Supreme Court

Chief Justice Hecht, Florida Chief Justice to Grapple with Hurricane Effects on Legal Aid 

TEXAS SUPREME COURT advisory

Contact: Osler McCarthy
512.463.1441 or email
Twitter: @OslerSCTX

October 16, 2017
TEXAS, FLORIDA CHIEF JUSTICES TO RECOUNT
STRESS ON ACCESS TO JUSTICE AFTER HURRICANES

Chief Justice Nathan L. Hecht, together with Florida Chief Justice Jorge Labarga, will explore the hurricane-force strains on legal-aid assistance brought with destruction and flooding by Hurricanes Harvey and Irma this summer. Both chief justices will be featured in a panel discussion Monday on low-incomes legal assistance at Harvard Law School.
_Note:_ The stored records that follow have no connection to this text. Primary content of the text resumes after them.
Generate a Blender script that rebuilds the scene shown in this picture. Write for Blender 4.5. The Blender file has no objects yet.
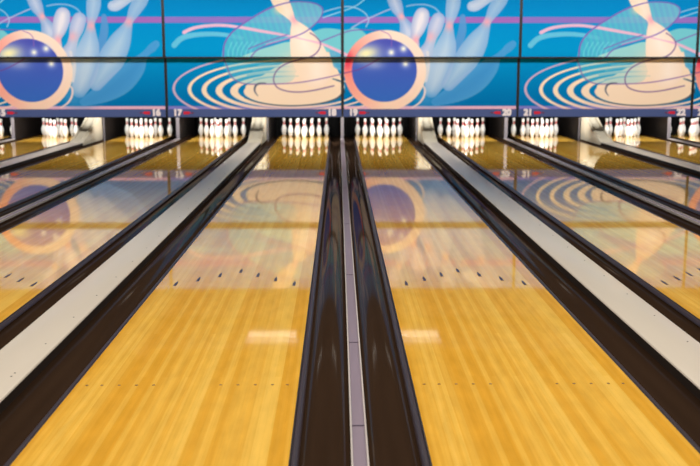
import bpy, math, random
import numpy as np
from mathutils import Vector, Matrix

random.seed(7)
SC = bpy.context.scene
COL = SC.collection
R = math.radians

# ------------------------------------------------------------------ layout
P = 3.37            # width of one pair of lanes
HALF = 0.792        # lane centre from the narrow divider
LW = 1.054          # lane width
FOUL = 2.23         # foul line
HEADPIN = 20.52     # distance of the head pin
MASK_Y = 19.07      # front of the masking units
DECK_END = 21.45

# ------------------------------------------------------------------ camera
cam_d = bpy.data.cameras.new('camera')
cam = bpy.data.objects.new('camera', cam_d)
COL.objects.link(cam)
cam.location = (-0.08, 0.0, 1.478)
cam.rotation_euler = (R(90 - 9.63), 0, R(-0.675))
cam_d.sensor_width = 36.0
cam_d.lens = 50.65
cam_d.clip_start = 0.05
cam_d.dof.use_dof = True
cam_d.dof.focus_distance = 6.2
cam_d.dof.aperture_fstop = 3.2
SC.camera = cam

# ------------------------------------------------------------------ world, exposure
w = bpy.data.worlds.new('world')
SC.world = w
w.use_nodes = True
w.node_tree.nodes['Background'].inputs[0].default_value = (0.02, 0.02, 0.02, 1)
w.node_tree.nodes['Background'].inputs[1].default_value = 0.5
SC.view_settings.view_transform = 'Standard'
SC.view_settings.look = 'None'
SC.view_settings.exposure = 0.0
SC.view_settings.gamma = 1.0
SC.view_settings.use_curve_mapping = False

CEIL_Z = 3.45
LANE_LIGHT = 48.0      # each added ceiling panel lighting the approach and the lanes
WASH_LIGHT = 70.0      # each added trough washing the masking units
PIN_LIGHT = 32.0        # each lamp over the pins
GLINT = 1.1


def area(name, loc, direction, sx, sy, power, color=(1, 1, 1), parent=None, spread=180):
    l = bpy.data.lights.new(name, 'AREA')
    l.shape = 'RECTANGLE'; l.size = sx; l.size_y = sy
    l.energy = power; l.color = color; l.spread = R(spread)
    o = bpy.data.objects.new(name, l)
    COL.objects.link(o)
    o.location = loc
    o.rotation_euler = Vector(direction).to_track_quat('-Z', 'Y').to_euler()
    if parent: o.parent = parent
    return o


# ------------------------------------------------------------------ materials
def lin(c):
    return tuple(((x / 255) / 12.92 if x / 255 <= 0.04045 else ((x / 255 + 0.055) / 1.055) ** 2.4) for x in c)


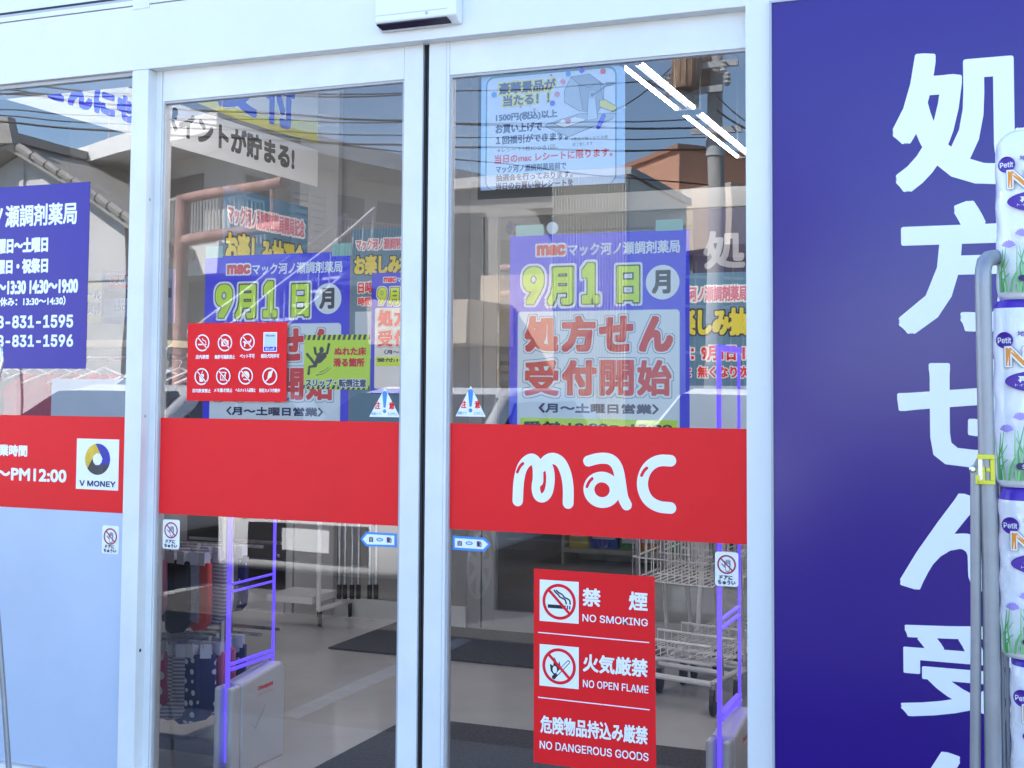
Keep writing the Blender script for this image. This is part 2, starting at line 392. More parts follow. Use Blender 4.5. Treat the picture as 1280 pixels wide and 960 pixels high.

The afternoon presentation will be streamed live here, beginning at 1 p.m. Central Daylight Time.

Flooding and destruction in the greater Houston area and along the Texas Coastal Bend where Hurricane Harvey initially came ashore disabled courthouses as legal problems mounted for storm victims.

“This forum will show how access to justice, always a struggle to assure for clients, lawyers, and courts, had to be rebuilt in days following a natural disaster,” Chief Justice Hecht said. “We continue to learn how to provide justice against great odds and against the worst that nature threw at Texas. The heroes are unsung, but they are many, and the greatest survivor was the rule of law.”

Hecht and Labarga will discuss the challenges of Harvey and Irma in the first of four sessions in a Forum on Access to Justice at Harvard sponsored by the Legal Services Corp., the umbrella organization for low-income legal-aid programs in the United States.

Hecht and Labarga will address Natural Disasters, Legal Aid, and the Justice System.

In Houston alone the criminal courts building was knocked out as well as the underground jury-assembly structure for the downtown Harris County courts. Lone Star Legal Aid’s Houston office was flooded, then burned, scattering legal-aid lawyers to five makeshift offices as thousands of clients sought help with emergency help and housing assistance.